> Description of the task
Leave out the pictures and repeat the data exactly.

> Provided material
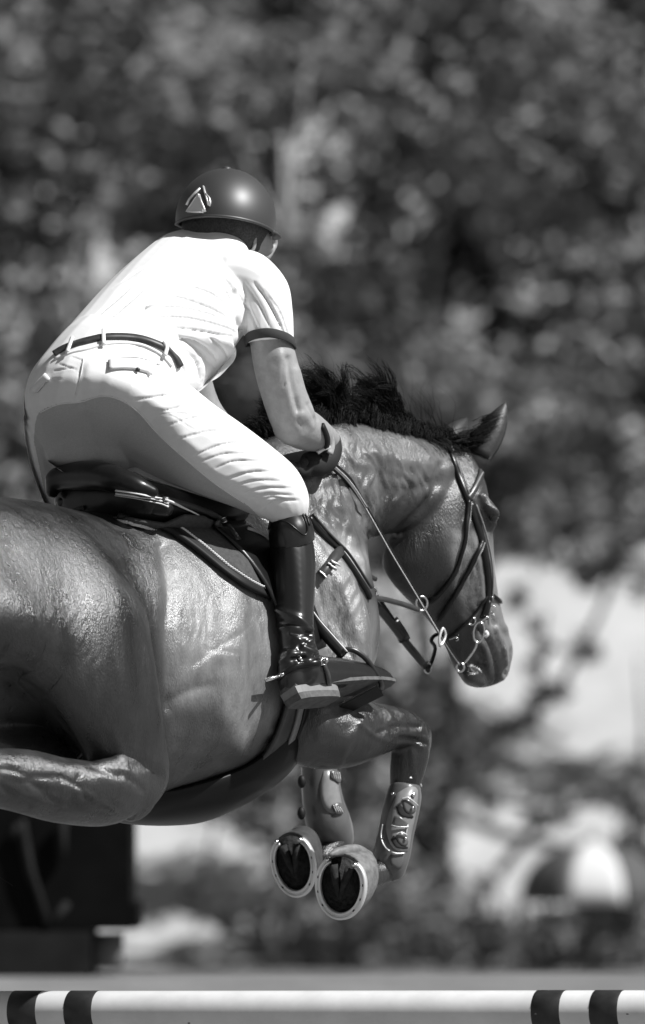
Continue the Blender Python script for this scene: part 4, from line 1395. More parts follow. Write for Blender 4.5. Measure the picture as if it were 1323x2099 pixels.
# ---- bridle, fitted on to the head
bridle = thing('bridle', H(960, 1020, .08), 'black leather bridle with steel pelham bit and reins on the horse head', 'bridle')
def hstrap(name, pts, w, th=.004, off=.003, m='leather', parent=None, surf=None):
    p_, n_ = (surf or HS).path(pts, off)
    mb = MB(); mb.strap(p_, n_, w * PXM, th)
    return mb.build(name, M[m], parent or bridle)
def edge(name, pts, w, off, m='leather_mid', parent=None):
    return hstrap(name, pts, w, .003, off, m, parent)
hp = hstrap('headpiece', [(914, 902), (926, 935), (942, 978), (955, 1012), (962, 1030)], 17, .005)
edge('stitching', [(919, 912), (933, 950), (947, 985), (960, 1015)], 1.6, .007, 'stitch', hp)
hstrap('browband', [(958, 1022), (970, 1006), (980, 985), (986, 965)], 15, .005, .004, 'leather_mid')
edge('browband_trim', [(962, 1010), (974, 992), (984, 972)], 2, .009, 'stitch')
hstrap('throatlatch', [(960, 1024), (957, 1060), (955, 1095), (946, 1135), (932, 1172), (914, 1200), (892, 1224), (868, 1240)], 9, .005, .004)
edge('stitching', [(963, 1030), (961, 1062), (958, 1096), (949, 1136), (935, 1172)], 1.4, .007, 'stitch')
cheek = hstrap('cheekpiece', [(964, 1030), (975, 1068), (986, 1105), (995, 1150), (1000, 1195), (998, 1235), (990, 1268)], 17, .005, .004)
edge('stitching', [(972, 1035), (984, 1072), (995, 1108), (1004, 1152), (1007, 1192), (1004, 1232)], 1.8, .0075, 'stitch', cheek)
hstrap('noseband', [(986, 1108), (976, 1132), (964, 1158), (950, 1184), (934, 1214), (916, 1244), (898, 1270)], 9, .005, .006)
edge('stitching', [(988, 1112), (979, 1134), (967, 1160), (953, 1186)], 1.4, .0095, 'stitch')
hstrap('flash_strap', [(1002, 1215), (985, 1240), (965, 1265), (940, 1290), (918, 1308)], 5, .004, .004)
hstrap('flash_strap', [(1000, 1215), (1012, 1222), (1024, 1235)], 7, .004, .004)
mb = MB()
for q in ((1000, 1228), (1004, 1246), (1006, 1262)):
    h = HS.hit(*q, .010)
    if h: mb.tube([h[0] - CR * .006 - CU * .006, h[0] + CR * .006 - CU * .006, h[0] + CR * .006 + CU * .006, h[0] - CR * .006 + CU * .006], .0018, n=6, closed=True)
mb.build('cheek_buckle', M['metal'], bridle)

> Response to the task
Continue the Blender Python script for this scene: part 4, from line 1395. More parts follow. Write for Blender 4.5. Measure the picture as if it were 1323x2099 pixels.
# ---- bridle, fitted on to the head
bridle = thing('bridle', H(960, 1020, .08), 'black leather bridle with steel pelham bit and reins on the horse head', 'bridle')
def hstrap(name, pts, w, th=.004, off=.003, m='leather', parent=None, surf=None):
    p_, n_ = (surf or HS).path(pts, off)
    mb = MB(); mb.strap(p_, n_, w * PXM, th)
    return mb.build(name, M[m], parent or bridle)
def edge(name, pts, w, off, m='leather_mid', parent=None):
    return hstrap(name, pts, w, .003, off, m, parent)
hp = hstrap('headpiece', [(914, 902), (926, 935), (942, 978), (955, 1012), (962, 1030)], 17, .005)
edge('stitching', [(919, 912), (933, 950), (947, 985), (960, 1015)], 1.6, .007, 'stitch', hp)
hstrap('browband', [(958, 1022), (970, 1006), (980, 985), (986, 965)], 15, .005, .004, 'leather_mid')
edge('browband_trim', [(962, 1010), (974, 992), (984, 972)], 2, .009, 'stitch')
hstrap('throatlatch', [(960, 1024), (957, 1060), (955, 1095), (946, 1135), (932, 1172), (914, 1200), (892, 1224), (868, 1240)], 9, .005, .004)
edge('stitching', [(963, 1030), (961, 1062), (958, 1096), (949, 1136), (935, 1172)], 1.4, .007, 'stitch')
cheek = hstrap('cheekpiece', [(964, 1030), (975, 1068), (986, 1105), (995, 1150), (1000, 1195), (998, 1235), (990, 1268)], 17, .005, .004)
edge('stitching', [(972, 1035), (984, 1072), (995, 1108), (1004, 1152), (1007, 1192), (1004, 1232)], 1.8, .0075, 'stitch', cheek)
hstrap('noseband', [(986, 1108), (976, 1132), (964, 1158), (950, 1184), (934, 1214), (916, 1244), (898, 1270)], 9, .005, .006)
edge('stitching', [(988, 1112), (979, 1134), (967, 1160), (953, 1186)], 1.4, .0095, 'stitch')
hstrap('flash_strap', [(1002, 1215), (985, 1240), (965, 1265), (940, 1290), (918, 1308)], 5, .004, .004)
hstrap('flash_strap', [(1000, 1215), (1012, 1222), (1024, 1235)], 7, .004, .004)
mb = MB()
for q in ((1000, 1228), (1004, 1246), (1006, 1262)):
    h = HS.hit(*q, .010)
    if h: mb.tube([h[0] - CR * .006 - CU * .006, h[0] + CR * .006 - CU * .006, h[0] + CR * .006 + CU * .006, h[0] - CR * .006 + CU * .006], .0018, n=6, closed=True)
mb.build('cheek_buckle', M['metal'], bridle)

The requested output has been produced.